No obstante, el 28 de octubre, arrinconado por las circunstancias y cediendo a las presiones de Calderón y los poderes fácticos, el presidente Fox decidió que los representantes gubernamentales abandonaran de manera unilateral la mesa de diálogo en la Secretaría de Gobernación y, tras desoír la propuesta de una tregua de 100 días sugerida por Servicios y Asesoría para la Paz (Serapaz, la organización civil que encabeza el obispo emérito Samuel Ruiz), ordenó una operación de desalojo en la capital oaxaqueña, de tipo limitado.
Si bien es cierto que durante la recuperación de lugares estratégicos en la ciudad de Oaxaca (29 de octubre) y en el curso de la batalla campal que se produjo en el intento de copamiento de la Universidad Autónoma Benito Juárez de Oaxaca (2 de noviembre) hubo muertos y heridos, la policía militarizada (PFP) y los cuerpos especiales, de inteligencia y táctica, del Ejército y la Armada que participaron en las escaramuzas no tenían orden de tirar a matar y/o aniquilar al adversario.
Con su torpe decisión, Fox dio un virtual apoyo al gobernador Ruiz y sus aliados del PRI, y de paso identificó a la resistencia civil pacífica, protagonizada por amplios sectores sociales oaxaqueños, como el "enemigo interno" a vencer. A partir del accionar represivo instrumentado por los gobiernos federal y estatal, Oaxaca, como antes Chiapas, conforma hoy un Estado militarizado de tipo contrainsurgente. Reina allí un estado de excepción, estructurado sobre una base pública, a la vez clandestina y terrorista, que busca, mediante el ejercicio de la violencia institucional (de poder-fuerza), la desarticulación del movimiento social y una aceptación ciudadana y un consenso forzados, afines a "la ley y el orden" formales del bloque de poder dominante.
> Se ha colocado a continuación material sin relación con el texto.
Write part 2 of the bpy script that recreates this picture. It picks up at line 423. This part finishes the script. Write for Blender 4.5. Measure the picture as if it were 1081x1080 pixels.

Con una agravante: la humillación sufrida por la PFP y otras fuerzas coadyuvantes en la fallida toma de Ciudad Universitaria podría alentar una venganza. Según los códigos de "la sociedad del honor" que rige aún en el arcaico sistema político mexicano, una nueva acción de escarmiento ubicaría al país en el peor de los escenarios posibles y abriría el camino hacia un proceso de fascistización del Estado.